JEDI Will Be Just One of Many Clouds, Says Pentagon’s No. 2
The giant and groundbreaking IT contract may cover just a fraction of the cloud-services orders to come.
The Joint Enterprise Defense Infrastructure cloud contract is just one slice of the Defense Department’s potential cloud business, according to Deputy Defense Secretary Patrick Shanahan.
Shanahan told reporters Tuesday at a Defense Writers Group breakfast in Washington that the single-award JEDI contract “represents less than 20 percent” of the Defense Department’s capacity for cloud computing.
Multiple providers would ultimately compete for various contract vehicles to provide all the other cloud services that don’t fall under the JEDI umbrella, he said.
“What I learned over time in industry is you always have to have multiple suppliers of everything that you do. So two is better than one. Three is better than two,” said Shanahan, who formerly served as an executive at Boeing.
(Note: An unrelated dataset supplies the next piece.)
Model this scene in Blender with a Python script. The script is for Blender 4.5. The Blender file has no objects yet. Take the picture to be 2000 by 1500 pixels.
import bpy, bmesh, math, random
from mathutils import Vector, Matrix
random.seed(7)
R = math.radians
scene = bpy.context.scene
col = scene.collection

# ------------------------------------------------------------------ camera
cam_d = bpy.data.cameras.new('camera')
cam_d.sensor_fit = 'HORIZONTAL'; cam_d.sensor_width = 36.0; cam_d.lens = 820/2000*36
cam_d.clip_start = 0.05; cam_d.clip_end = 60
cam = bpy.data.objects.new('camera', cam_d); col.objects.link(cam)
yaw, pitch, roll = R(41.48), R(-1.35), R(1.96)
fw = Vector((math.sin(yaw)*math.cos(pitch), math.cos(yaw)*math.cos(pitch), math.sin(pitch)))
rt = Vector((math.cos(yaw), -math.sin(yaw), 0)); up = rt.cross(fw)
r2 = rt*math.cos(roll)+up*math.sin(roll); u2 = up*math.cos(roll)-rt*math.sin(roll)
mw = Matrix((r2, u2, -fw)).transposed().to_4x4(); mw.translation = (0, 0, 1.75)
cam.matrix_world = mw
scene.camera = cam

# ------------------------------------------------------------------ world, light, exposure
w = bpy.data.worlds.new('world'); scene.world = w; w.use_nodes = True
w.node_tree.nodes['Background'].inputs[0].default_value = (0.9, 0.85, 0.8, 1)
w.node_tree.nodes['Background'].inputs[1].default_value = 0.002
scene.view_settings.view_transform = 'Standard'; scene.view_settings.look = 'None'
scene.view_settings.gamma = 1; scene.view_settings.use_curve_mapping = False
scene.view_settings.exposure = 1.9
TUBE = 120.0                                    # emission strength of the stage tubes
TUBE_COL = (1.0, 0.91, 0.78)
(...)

In September, Shanahan created the Defense Department’s Cloud Executive Steering Committee and tasked it with accelerating cloud adoption across the department. The committee unveiled a draft request for proposal for JEDI in March that indicated the Pentagon planned to award the contract—for enterprisewide cloud infrastructure- and platform-as-a-service—to a single company. Industry groups and certain companies have argued against a single-award contract, suggesting a multiple-award strategy is more resilient and secure. Trade groups also suggested the competition may tilt toward Amazon Web Services, which has a similar commercial cloud contract with the CIA.
“If you ask me to connect the dots, I think people extrapolate [that] CIA has done business with Amazon and so it must mean that maybe the [Defense Department] will do business with Amazon. But I haven’t seen a dot that really connects [JEDI] to Amazon,” Shanahan said.
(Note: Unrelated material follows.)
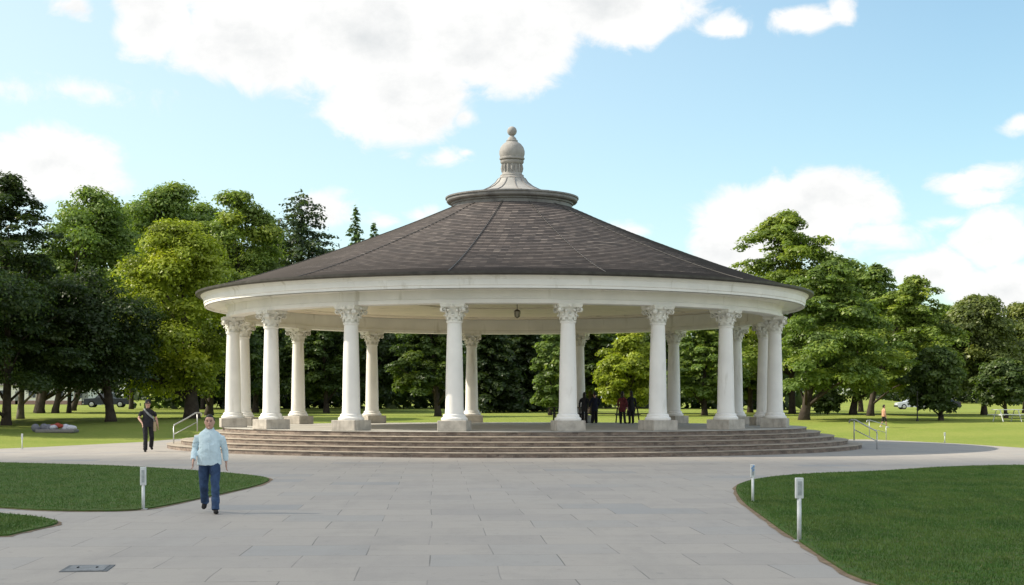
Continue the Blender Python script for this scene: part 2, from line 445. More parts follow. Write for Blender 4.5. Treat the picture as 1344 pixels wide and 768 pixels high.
sl = bpy.data.lights.new('sun', 'SUN'); sl.energy = 5.0; sl.angle = math.radians(.53); sl.color = (1, .91, .75)
so = bpy.data.objects.new('sun', sl); COL.objects.link(so); so.rotation_euler = (-S).to_track_quat('-Z', 'Y').to_euler(); so.location = (-60, 20, 60)

cam = bpy.data.cameras.new('camera'); cam.sensor_width = 36; cam.lens = FPX / 1344 * 36
cam.shift_y = (HZ - 384) / 1344; cam.clip_start = .1; cam.clip_end = 8000
co = bpy.data.objects.new('camera', cam); COL.objects.link(co); co.location = (0, 0, CAMH); co.rotation_euler = (PI / 2, 0, 0)
scene.camera = co
vs = scene.view_settings; vs.view_transform = 'Standard'; vs.look = 'None'; vs.exposure = .40; vs.gamma = 1; vs.use_curve_mapping = False
scene.cycles.max_bounces = 6; scene.cycles.diffuse_bounces = 4; scene.cycles.transparent_max_bounces = 12
scene.cycles.use_denoising = True

# ---------------------------------------------------------------- ground
xs = np.concatenate([-np.geomspace(4000, 110, 12), np.linspace(-100, 100, 101), np.geomspace(110, 4000, 12)])
ys = np.concatenate([np.linspace(-400, -20, 6), np.linspace(-10, 320, 130), np.geomspace(340, 6000, 14)])
X, Y = np.meshgrid(xs, ys); Z = terrain(X, Y)
nx, ny = len(xs), len(ys)
idx = np.arange(nx * ny).reshape(ny, nx)
F4 = np.stack([idx[:-1, :-1], idx[:-1, 1:], idx[1:, 1:], idx[1:, :-1]], -1).reshape(-1, 4)
me = quads_mesh('lawn', np.stack([X, Y, Z], -1).reshape(-1, 3), F4)
me.polygons.foreach_set('use_smooth', [True] * len(me.polygons))
tag(link('lawn', me, M['lawn']), kind='structure')

def smooth_poly(P, it=2, closed=True):
    P = [Vector((p[0], p[1])) for p in P]
    for _ in range(it):
        Q = []
        for i in range(len(P)):
            a, b = P[i], P[(i + 1) % len(P)]
            if (b - a).length > 14: Q += [a, b]
            else: Q += [a * .75 + b * .25, a * .25 + b * .75]
        P = Q
    return [(p.x, p.y) for p in P]
def sheet(name, P, z, mat, thick=0.0, parent=None):
    n = len(P); V = [(x, y, z) for x, y in P]; F = [tuple(range(n))]
    area = sum(P[i][0] * P[(i + 1) % n][1] - P[(i + 1) % n][0] * P[i][1] for i in range(n))
    if area < 0: F = [tuple(reversed(range(n)))]
    if thick:
        V += [(x, y, z - thick) for x, y in P]
        F += [((i, n + i, n + (i + 1) % n, (i + 1) % n) if area < 0 else ((i + 1) % n, n + (i + 1) % n, n + i, i)) for i in range(n)]
    return tag(link(name, mesh_from(name, V, F), mat, parent), kind='structure')
# paved plaza with the two side paths and the ring round the pavilion
plaza = [(-70, 46), (-70, 4), (70, 4), (70, 53), (32, 57), gp(1344, 588), gp(1262, 582.5), gp(1200, 579.5), gp(1145, 577)]
for k in range(14):
    a = math.radians(38 + (142 - 38) * k / 13); plaza.append((18.6 * math.cos(a) * 1.0, 62.5 + 17.5 * math.sin(a)))
plaza += [gp(235, 576), gp(190, 580), gp(130, 583), gp(60, 586.5), gp(0, 589), (-30, 55)]
sheet('plaza', plaza, 0.0, M['paving'])
RL = [gp(964, 642), gp(972, 635), gp(1000, 628), gp(1060, 622.5), gp(1140, 620), gp(1190, 617), gp(1240, 613.5), gp(1344, 611), (26, 42.8), (70, 40), (70, 3), (4.6, 3), (4.4, 12), gp(1135, 768), gp(1080, 733), gp(1050, 712), gp(1030, 700), gp(1000, 678), gp(975, 660)]
LL = [gp(0, 608), gp(120, 611), gp(190, 614), gp(250, 618), gp(310, 622.5), gp(352, 627.5), gp(354, 632), gp(335, 639), gp(300, 647), gp(240, 660), gp(195, 669), gp(150, 672), gp(60, 671), gp(0, 667), (-70, 24), (-70, 44)]
BL = [gp(0, 675.5), gp(50, 680), gp(77, 685.5), gp(74, 689), gp(55, 694), gp(30, 699), gp(0, 707), (-14, 17.6), (-70, 17), (-70, 23)]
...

“The approach here has been really around a fair and open competition,” he said. “What I’ll make clear is in the department, we want to create long-term, strong industrial partnerships, but we want multiple partnerships.”
Shanahan called artificial intelligence one of many emerging capabilities that the Defense Department will only fully realize with a “broad, strong technical base that competes.”
“It’s not in our interest to just award something to someone because they’ve already done business with government,” he said.
Multiple reports have pegged JEDI as worth up to $10 billion over 10 years, yet Shanahan said a ceiling value for the contract has not yet been assigned. He said the initial JEDI contract would be two years, with five-year and three-year options the Defense Department could exercise if it finds the contractor’s performance satisfactory.
“So if it’s working, extend it,” Shanahan said. “If it’s not working, here are the keys, thank you. This is about, for us, preserving options creating competition and scale, but also moving quickly.”
The Defense Department is on a cloud binge as of late. In February, milCloud 2.0, an on-premise cloud purchased through a $500 million contract with CSRA, went live. Last week, the Pentagon released a draft RFP for its Defense Enterprise Office Solution cloud contract, which contracting documents state has an $8 billion ceiling over 10 years. DEOS will also be awarded to a single company or team of companies.